Josef & Anni Albers Foundation

Josef Albers

On Education

1945

Paper presented at Black Mountain College.

October 6, 1945

I should like to begin with a statement I made before at a well known place in Cambridge, Mass.

To distribute material goods is to divide them. To distribute spiritual goods is to multiply them.

That is the statement, and I should like to raise the question, which of the two functions, namely to divide and to multiply, is the more profitable one?

The 19th century has tried to convince us that matter governs and conditions spirit, if there is any. And there are still agitators and promoters who want us to continue with this belief.

But our own century, with its leading tendencies (in philosophy, art and religion) and also with its latest and most frightening scientific achievement, is at least inviting us to consider again spirit, spirit above matter.

Life is growth and development, and development means change.

Our heritage of the 19th century namely to see only economic causes for changes in human society or history, is getting antiquated. It proves unsatisfactory if not boring.

We have discovered again that emotions, for instance, love and hate, are more decisive for human action than material gains and losses.

So we must face a change from a period of economic reasoning to a time of psychological reasoning.

And that certainly will have a bearing on education.

Now, after a second world war, we must hope for another change. A change from a belief in external power to a belief in inner strength, or from material power to spiritual strength. That means in practice that leading ourselves stands before and above leading others.

One common way to leadership, or the usual way of gaining influence is organization of others in a movement. But we are wondering now whether this is the best way.

Every movement calls for a counter movement. The result is group stands against group, mass against mass, more and more against more and more. A new imperialism against an old one. So we wonder how far we are from the next war, probably the last of all wars, ending with the final destruction of civilization and culture if not of the human race.

So after the liquidation of one kind of dictatorship let us watch out for another one. After the liquidation of one totalitarianism let us not fall for another one. And we won’t as long as we believe that the development of mankind depends on the development of the individual. (Here I am not speaking for individualization but individualism, which is personal freedom. And by freedom I mean not being free from something but for something).

Those who need an organization of followers for power’s sake are not leaders. Their influence runs as long only as their organization runs. But those who are able to lead themselves to the highest individual development, see the great teachers from Socrates to Einstein, they have lasting influence, independent of organization.

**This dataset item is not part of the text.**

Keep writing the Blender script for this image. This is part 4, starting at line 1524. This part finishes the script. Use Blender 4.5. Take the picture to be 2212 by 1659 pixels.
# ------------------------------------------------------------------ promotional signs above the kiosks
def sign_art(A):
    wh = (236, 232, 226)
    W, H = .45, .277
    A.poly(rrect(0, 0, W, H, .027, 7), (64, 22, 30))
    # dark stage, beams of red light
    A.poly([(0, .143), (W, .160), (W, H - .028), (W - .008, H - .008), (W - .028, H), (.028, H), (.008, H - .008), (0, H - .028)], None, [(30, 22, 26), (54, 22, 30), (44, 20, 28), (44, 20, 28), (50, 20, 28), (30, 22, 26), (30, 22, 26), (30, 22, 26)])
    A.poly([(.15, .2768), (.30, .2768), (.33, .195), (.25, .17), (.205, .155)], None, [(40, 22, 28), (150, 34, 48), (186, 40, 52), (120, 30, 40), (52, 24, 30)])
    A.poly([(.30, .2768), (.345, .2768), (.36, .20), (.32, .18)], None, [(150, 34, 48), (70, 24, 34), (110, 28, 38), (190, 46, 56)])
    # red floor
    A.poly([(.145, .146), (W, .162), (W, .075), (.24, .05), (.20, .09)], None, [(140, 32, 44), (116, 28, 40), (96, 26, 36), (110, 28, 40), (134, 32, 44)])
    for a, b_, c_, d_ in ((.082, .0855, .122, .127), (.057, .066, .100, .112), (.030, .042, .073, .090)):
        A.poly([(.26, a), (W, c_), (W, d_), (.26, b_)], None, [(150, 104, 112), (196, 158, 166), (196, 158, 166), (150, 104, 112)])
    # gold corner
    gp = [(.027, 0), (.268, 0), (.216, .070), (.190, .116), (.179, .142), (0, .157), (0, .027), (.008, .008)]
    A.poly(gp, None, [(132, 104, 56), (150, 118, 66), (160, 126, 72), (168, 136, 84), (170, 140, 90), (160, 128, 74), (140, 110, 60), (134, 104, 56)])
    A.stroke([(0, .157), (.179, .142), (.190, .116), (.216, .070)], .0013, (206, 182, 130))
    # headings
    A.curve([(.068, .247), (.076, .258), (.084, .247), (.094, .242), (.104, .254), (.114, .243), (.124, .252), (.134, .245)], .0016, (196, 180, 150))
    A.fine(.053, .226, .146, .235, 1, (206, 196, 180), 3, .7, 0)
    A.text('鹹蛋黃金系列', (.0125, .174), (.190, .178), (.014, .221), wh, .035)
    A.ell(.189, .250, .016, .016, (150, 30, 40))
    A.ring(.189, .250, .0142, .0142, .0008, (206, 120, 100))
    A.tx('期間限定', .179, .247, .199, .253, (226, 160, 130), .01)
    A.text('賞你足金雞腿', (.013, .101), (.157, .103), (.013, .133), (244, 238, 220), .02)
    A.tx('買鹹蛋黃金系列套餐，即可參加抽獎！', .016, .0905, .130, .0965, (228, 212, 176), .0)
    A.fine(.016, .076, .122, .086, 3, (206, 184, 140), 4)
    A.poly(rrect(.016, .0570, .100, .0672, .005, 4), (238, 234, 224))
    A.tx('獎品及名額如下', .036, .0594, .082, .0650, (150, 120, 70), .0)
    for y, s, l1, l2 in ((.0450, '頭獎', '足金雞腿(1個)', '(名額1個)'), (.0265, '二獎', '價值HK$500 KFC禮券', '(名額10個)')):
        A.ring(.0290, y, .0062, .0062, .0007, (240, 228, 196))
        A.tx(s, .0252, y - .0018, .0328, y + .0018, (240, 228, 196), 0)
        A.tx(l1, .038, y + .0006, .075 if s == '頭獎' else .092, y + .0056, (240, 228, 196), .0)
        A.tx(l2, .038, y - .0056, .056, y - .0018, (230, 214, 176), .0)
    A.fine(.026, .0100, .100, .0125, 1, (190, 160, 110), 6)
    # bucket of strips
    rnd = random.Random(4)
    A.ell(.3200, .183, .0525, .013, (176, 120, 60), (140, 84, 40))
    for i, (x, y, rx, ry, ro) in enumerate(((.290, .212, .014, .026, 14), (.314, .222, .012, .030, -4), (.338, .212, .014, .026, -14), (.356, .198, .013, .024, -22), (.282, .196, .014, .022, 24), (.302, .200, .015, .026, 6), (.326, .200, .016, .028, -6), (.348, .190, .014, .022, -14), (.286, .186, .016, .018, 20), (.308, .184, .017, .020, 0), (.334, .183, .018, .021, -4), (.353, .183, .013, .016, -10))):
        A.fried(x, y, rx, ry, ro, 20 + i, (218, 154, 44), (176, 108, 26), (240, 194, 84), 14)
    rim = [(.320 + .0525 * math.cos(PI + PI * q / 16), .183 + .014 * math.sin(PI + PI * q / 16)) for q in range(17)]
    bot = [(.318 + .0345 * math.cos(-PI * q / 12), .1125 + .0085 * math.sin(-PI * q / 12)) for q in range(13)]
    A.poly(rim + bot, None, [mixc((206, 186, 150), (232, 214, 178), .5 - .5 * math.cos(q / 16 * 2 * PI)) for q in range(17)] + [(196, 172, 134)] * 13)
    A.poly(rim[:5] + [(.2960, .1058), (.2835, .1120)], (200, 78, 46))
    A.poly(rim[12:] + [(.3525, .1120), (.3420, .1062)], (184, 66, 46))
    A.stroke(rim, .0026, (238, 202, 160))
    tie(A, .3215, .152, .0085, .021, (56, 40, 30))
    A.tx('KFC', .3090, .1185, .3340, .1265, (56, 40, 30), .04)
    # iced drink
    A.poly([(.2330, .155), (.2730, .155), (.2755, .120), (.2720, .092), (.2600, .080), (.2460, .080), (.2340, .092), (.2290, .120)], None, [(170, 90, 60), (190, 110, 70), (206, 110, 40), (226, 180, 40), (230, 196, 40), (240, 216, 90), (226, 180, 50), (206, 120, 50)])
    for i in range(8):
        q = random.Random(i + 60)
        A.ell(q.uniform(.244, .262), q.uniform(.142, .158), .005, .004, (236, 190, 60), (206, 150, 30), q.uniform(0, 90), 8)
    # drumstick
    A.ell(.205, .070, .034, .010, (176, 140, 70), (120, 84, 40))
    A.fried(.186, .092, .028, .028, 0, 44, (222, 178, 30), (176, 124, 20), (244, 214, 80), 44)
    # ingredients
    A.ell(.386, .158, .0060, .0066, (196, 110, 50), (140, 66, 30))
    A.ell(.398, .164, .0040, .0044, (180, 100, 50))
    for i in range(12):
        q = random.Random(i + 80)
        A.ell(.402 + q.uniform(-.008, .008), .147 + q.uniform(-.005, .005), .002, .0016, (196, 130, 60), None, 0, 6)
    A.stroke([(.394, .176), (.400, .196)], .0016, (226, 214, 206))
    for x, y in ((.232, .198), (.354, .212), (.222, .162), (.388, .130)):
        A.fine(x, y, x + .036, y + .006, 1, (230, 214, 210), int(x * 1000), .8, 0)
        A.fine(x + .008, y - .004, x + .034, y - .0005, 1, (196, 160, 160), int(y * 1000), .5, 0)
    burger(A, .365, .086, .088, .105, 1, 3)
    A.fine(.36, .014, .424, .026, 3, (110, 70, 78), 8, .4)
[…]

I think it was the Maya Indians who understood that he was the leader who did not want to lead. And I think it is Chinese as well as Plato’s philosophy to consider him the leader who has the highest culture.

If we realize further that external power, in a vicious circle, depends on and aims at possession (in the worst case possession of human beings). If we realize also that inner strength depends only on our own ability and aims at creation and production, then we will understand why the example given in important work is the strongest means of influence, and therefore of education; let us think again of Socrates and other great teachers. Then we will understand why the example, which is only indirect personal influence, is stronger and more lasting than both organization and command. And let us not forget the anonymous great—the good mother, the good craftsman.

If organized power is related to possessiveness, and personal strength demonstrated by creativeness, then it seems worthwhile to distinguish possessive teaching and learning from creative, productive education.

Possessive students I call those who are satisfied with filling the memory with information. The worse are those feeding their pride with grades. Whitehead says: "A merely well informed man is the most useless bore on God’s earth."

The possessive teacher considers his knowledge as his material. He is inclined to have his students study the same things and in the same way as he had to do when he was a student.

To creative, productive education, the individual is the educational material. Here the aim is alike for both student and teacher, namely to discover and to develop ability as well as to discover and develop human relationship.

To educate is to adjust the individual as a whole to community and society as a whole.

If this definition is comprehensive then sound education is neither measured nor accomplished by academic standards.

I do not expect, nor do I consider it necessary, that everybody agrees with my generalizations. I am aware that I haven’t said so far anything specific about our institution here.

As I believe that only continuous revision of our ideas will keep us alive, I have tried only to think over a few basic questions which I consider decisive for our task here.

If we can avoid confusion between means and ends then it doesn’t matter whether others consider us radical or modern or even reactionary. Then we can bear it that first our friends and now our enemies call us progressive. Nor is it of first importance how we ourselves call B M C, an educational community or a liberal arts college.

So I repeat the definition I gave before: to educate is to adjust the individual as a whole to community and society as a whole. And I believe this can be accepted by the radical as well as by the conservative.

If we can realize or embody such understanding of education then we may arrive at a democratic education where different opinions and different developments are accepted and expected.

Where common responsibility will result in productive living and working together; where everybody leads himself before he leads others; where we aim at behavior and culture as well as at knowledge.

Sam Brown, our latest graduate said once something like this: Not everybody is a genius. But at B M C everybody can be important. I should like to extend this remark as an invitation to everybody here. If everybody here does his best then we can expect that our whole College will be important.